Von Mises
I'm fifty pages into Human Action. Only 850 pages to go.
I'm impressed, to put it mildly. Of course, I went in expecting to be blown away, so the book had a receptive audience, but still: it's awfully impressive so far. His insight into human nature, his grasp of the limits of historical knowledge, his intelligent skepticism. Those are just a few things he has touched upon so far.
I'm also struck by his agnostic religious stance. Here was a man who held the ultimate to be unknowable, yet strained to know everything else. Too often, Ultimate Skepticism leads to flippant skepticism about everything else, but not with von Mises. He embraced a profound skepticism that he turns on everyone, including The Voltarbacons (my term, meaning "the smug intellectual descendants of Voltaire and Bacon"). Especially on the Voltarbacons, actually.
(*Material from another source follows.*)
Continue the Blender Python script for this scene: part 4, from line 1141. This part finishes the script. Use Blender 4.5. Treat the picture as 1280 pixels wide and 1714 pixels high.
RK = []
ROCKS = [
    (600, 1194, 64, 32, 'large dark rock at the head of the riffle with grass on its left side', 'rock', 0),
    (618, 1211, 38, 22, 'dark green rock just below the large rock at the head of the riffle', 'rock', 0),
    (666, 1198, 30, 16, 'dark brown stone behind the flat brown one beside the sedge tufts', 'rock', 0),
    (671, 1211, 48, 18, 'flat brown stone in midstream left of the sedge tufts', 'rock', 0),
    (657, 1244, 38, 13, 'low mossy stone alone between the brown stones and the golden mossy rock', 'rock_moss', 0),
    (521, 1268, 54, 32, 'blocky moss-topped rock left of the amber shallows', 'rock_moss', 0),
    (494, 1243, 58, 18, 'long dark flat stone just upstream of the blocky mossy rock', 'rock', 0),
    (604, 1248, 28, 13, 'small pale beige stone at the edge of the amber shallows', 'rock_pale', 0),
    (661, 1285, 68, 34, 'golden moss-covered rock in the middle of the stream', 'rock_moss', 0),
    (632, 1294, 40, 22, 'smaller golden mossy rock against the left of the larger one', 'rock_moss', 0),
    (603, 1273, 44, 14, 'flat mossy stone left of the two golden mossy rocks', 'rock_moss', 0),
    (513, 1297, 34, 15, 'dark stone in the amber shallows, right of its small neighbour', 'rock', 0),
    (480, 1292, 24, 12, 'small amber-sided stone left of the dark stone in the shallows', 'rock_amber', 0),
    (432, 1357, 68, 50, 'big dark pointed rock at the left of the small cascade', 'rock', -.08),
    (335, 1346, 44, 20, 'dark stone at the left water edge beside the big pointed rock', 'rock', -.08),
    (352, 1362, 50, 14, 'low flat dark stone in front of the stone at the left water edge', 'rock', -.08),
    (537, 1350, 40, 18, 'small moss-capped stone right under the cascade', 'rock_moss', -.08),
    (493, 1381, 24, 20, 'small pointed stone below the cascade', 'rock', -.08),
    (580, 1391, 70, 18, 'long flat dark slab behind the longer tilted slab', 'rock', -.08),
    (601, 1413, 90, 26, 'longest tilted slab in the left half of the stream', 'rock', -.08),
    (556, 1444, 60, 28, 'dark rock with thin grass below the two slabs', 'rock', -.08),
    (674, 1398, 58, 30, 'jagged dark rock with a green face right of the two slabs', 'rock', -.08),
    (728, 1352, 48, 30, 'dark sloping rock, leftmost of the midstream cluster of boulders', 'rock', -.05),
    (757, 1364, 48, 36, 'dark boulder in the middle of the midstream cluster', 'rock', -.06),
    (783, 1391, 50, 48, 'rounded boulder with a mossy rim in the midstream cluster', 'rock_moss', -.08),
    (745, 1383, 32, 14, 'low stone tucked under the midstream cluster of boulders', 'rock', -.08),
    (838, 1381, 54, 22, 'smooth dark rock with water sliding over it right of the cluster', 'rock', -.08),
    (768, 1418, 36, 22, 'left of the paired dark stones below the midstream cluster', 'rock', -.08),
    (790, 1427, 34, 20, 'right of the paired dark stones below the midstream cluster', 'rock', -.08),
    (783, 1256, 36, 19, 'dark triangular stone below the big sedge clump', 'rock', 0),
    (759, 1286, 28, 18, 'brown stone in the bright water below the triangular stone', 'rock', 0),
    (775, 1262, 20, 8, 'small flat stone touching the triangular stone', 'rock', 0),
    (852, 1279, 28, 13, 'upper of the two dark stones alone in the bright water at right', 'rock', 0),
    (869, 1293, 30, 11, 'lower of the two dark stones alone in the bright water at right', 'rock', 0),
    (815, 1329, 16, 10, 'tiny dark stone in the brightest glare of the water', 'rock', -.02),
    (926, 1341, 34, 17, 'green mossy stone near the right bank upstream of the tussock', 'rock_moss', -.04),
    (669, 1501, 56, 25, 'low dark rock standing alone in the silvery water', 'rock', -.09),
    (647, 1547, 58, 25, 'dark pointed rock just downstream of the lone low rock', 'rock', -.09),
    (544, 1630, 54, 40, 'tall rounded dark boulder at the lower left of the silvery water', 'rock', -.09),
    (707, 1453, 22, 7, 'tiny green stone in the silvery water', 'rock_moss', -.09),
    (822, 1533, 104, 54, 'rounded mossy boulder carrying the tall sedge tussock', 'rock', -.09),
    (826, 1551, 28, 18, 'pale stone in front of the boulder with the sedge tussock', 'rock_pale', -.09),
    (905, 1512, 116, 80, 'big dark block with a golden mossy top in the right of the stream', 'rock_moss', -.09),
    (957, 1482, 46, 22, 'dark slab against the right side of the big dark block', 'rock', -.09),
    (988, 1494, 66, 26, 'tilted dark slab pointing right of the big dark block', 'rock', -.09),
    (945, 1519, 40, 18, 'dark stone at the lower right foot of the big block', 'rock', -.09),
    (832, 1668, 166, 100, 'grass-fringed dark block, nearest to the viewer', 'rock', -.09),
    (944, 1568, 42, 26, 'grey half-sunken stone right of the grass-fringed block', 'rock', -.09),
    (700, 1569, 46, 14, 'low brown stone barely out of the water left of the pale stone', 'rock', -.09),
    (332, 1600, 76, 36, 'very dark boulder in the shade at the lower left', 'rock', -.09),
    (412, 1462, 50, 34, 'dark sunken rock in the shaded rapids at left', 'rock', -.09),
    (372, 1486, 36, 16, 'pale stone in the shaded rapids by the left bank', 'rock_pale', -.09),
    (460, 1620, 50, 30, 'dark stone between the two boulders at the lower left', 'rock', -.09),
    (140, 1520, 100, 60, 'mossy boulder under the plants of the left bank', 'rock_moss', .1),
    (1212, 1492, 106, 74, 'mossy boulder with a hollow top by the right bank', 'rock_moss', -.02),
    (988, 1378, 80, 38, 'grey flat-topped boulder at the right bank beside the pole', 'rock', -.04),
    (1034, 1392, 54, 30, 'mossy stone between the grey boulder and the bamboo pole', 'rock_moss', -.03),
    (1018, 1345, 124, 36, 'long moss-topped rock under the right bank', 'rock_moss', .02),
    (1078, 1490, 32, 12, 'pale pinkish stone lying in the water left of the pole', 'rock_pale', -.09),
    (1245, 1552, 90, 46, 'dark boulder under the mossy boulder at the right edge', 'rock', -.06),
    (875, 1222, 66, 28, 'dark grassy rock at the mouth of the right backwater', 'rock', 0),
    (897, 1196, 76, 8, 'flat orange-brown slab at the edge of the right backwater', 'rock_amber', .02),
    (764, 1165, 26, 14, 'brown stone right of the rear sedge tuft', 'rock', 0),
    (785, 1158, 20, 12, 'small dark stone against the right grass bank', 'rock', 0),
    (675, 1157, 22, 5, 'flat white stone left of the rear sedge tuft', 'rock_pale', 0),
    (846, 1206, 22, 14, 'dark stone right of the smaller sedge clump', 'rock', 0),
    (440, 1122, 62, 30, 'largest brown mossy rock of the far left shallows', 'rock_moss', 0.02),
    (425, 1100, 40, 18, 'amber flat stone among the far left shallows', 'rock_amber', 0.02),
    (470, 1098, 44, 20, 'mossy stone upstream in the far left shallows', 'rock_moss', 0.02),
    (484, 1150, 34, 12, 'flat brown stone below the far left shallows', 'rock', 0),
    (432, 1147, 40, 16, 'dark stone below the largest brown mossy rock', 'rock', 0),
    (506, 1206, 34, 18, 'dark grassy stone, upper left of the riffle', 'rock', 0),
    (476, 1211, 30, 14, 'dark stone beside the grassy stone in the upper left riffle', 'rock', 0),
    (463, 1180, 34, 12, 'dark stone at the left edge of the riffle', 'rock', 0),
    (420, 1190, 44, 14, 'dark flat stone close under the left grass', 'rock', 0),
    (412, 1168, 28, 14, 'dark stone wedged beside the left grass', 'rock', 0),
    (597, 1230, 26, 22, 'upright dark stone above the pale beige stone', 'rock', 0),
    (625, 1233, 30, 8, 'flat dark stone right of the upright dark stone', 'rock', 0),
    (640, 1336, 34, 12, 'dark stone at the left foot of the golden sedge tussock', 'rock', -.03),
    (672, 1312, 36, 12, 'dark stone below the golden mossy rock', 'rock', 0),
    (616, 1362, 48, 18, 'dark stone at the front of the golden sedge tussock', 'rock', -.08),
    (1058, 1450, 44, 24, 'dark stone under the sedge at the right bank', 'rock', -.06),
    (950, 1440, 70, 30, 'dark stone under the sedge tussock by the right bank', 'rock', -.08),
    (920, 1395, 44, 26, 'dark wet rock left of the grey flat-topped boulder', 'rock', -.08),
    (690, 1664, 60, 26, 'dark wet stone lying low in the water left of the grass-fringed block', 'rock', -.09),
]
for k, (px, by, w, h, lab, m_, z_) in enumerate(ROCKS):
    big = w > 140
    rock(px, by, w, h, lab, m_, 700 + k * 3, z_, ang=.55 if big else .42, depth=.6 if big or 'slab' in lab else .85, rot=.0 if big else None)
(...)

Although he has little use for scientific/historical empiricism, he seems to have no animus toward religion whatsoever. He doesn't agree with its dogmas, but that disagreement doesn't invalidate religion for him as a genuine and legitimate motivator for others. Religious belief is a phenomenon that must be acknowledged, respected, and accounted for. Von Mises would never join the Voltarbacon humanist descendants, who sought to ditch God and replace Him with one or more pseudo-gods (most of which can be lumped under the sin of "Immanentizing the Eschaton").
Von Mises' skepticism insists we know only a handful of things. Not even a handful. Based on my reading so far, he starts with a mere two truths: (1) Man desires to live; (2) Man desires happiness. (Note) From those truths, he builds a framework for understanding why people (and markets) behave the way they do.
In this, he's also friendly to religion because he seems to embrace the natural law. He accepts the fact that we can argue a priori: starting with natural law precepts and reaching conclusions, whereas the Voltarbacons started with the assumption that we know nothing and must accumulate knowledge.